L’evoluzione del rapporto debito-PIL, in Italia, appare sostenibile anche agli attuali elevati tassi di interesse. Il riordino dei conti dello Stato è più che possibile, anche se richiede sacrifici impegnativi, nei prossimi anni, in termine di avanzi primari. Gli alti costi di finanziamento del debito oggi affrontati dal nostro paese riflettono l’incertezza riguardo ai suoi futuri tassi di crescita e ai potenziali effetti negativi sulla crescita di quelle misure di rigore e austerità necessarie a rilanciarla. fonte
-di Nicola Borri...laureato alla Bocconi, ha conseguito il PhD in Economia alla Boston University. Dal 2009 insegna alla LUISS Guido Carli di Roma.

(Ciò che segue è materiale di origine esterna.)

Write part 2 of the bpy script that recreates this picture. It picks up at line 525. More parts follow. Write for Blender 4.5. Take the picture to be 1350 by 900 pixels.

-di Gianfranco Di Vaio...Senior Economist in the Research presso la Cassa Depositi e Prestiti S.p.A. e Adjunct Professor di Economia presso la LUISS Guido Carli.
-di Giuseppe Ragusa....assistant professor nel Dipartimento di Scienze Economiche e Aziendali presso la LUISS Guido Carli di Roma.
(1) Si tratta di simulazioni più estese rispetto a quelle presentate in BIS Quarterly Review, dicembre 2011.
(2) Vedi Outstanding of public securities: breakdown by maturity, ministero dell’Economia e delle Finanze (novembre 2011).
(3) World Economic Outlook, International Monetary Fund, Settembre 2011.
(4) Per quanto concerne il 2012 e il 2013, ipotizziamo che il governo italiano emetta nuove obbligazioni per finanziare i deficit di bilancio in modo da mantenere la scadenza ponderata del debito invariata.